I say this because with the unique position we're put in in this newsroom, you don't always have the best handle on things when unexpected events crop up, no matter how hard you try.
Take, for example, the Compete Missouri story I wrote for Friday's paper. I've gone to numerous faculty and MU faculty council meetings pecking for story ideas this semester. Never once did I hear this plan come up, or even any consternation. And one of the meetings was devoted to the FY 2009 budget and operations.
So when this petition came about calling for a special meeting regarding the university's fiscal future, I was taken aback.I frantically searched through the archives looking for stories and found a couple of articles written last summer. None of them, however, gave the indication that there was smoldering ire to be found, ready to explode if prodded.

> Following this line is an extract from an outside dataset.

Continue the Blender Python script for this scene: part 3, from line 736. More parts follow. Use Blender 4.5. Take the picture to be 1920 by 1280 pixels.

When I finally got a hold of faculty members to discuss the petition late Thursday afternoon — no one called me before, say, 4:40 — I felt like I was being prepared for a battle to the death armed with just a toy water pistol. Their anger exploded over the phone, not at me, but at the situation, and what they believed were serious missteps by MU higher-ups in the formation of the Compete Missouri plan. Nothing I had read before or seen at other faculty meetings could have prepared me for their anger.
No doubt, it made for good quotes and a colorful article, but it also left me unprepared to give the MU administration a chance to respond. All I could go on before talking to these professors was what had been previously said, and that was all docile. Only when the faculty members began to spell out their concerns in our interviews did I get an idea of what I could be asking Chancellor Deaton, Provost Foster, or the like. Granted, everything worked out — I was able to get some university statements by making a couple calls late at night and piecing together some previous statements from Deaton.
But it's just one of those situations where you lament that you somehow could have known what this would turn into. I'm sure an extended, unbroken period of time on a beat would have solved this particular problem. As it stands, I think the article needed to be written as it was, with a little more flavor to capture the anger, which is what has driven this special meeting slated for Thursday. The whole situation just caught be a little off-guard, and it made me kind of frustrated.
Shells are done for me — I'm currently sifting through all the green stories this semester to see what archived content we can add to bulk up the site at launch, whenever that will be. I'm still hoping to get a longer story together on Columbia College's growth outside of Columbia, but other work on the beat (like the story above) and the remaining pieces of shells work here and there and the work in the other four classes I'm doing. Yikes. It won't be the end of the world if it gets shelved for independent work in the fall, but I'd have liked to have written a story on it. Where does the time go when other pressing needs must be met?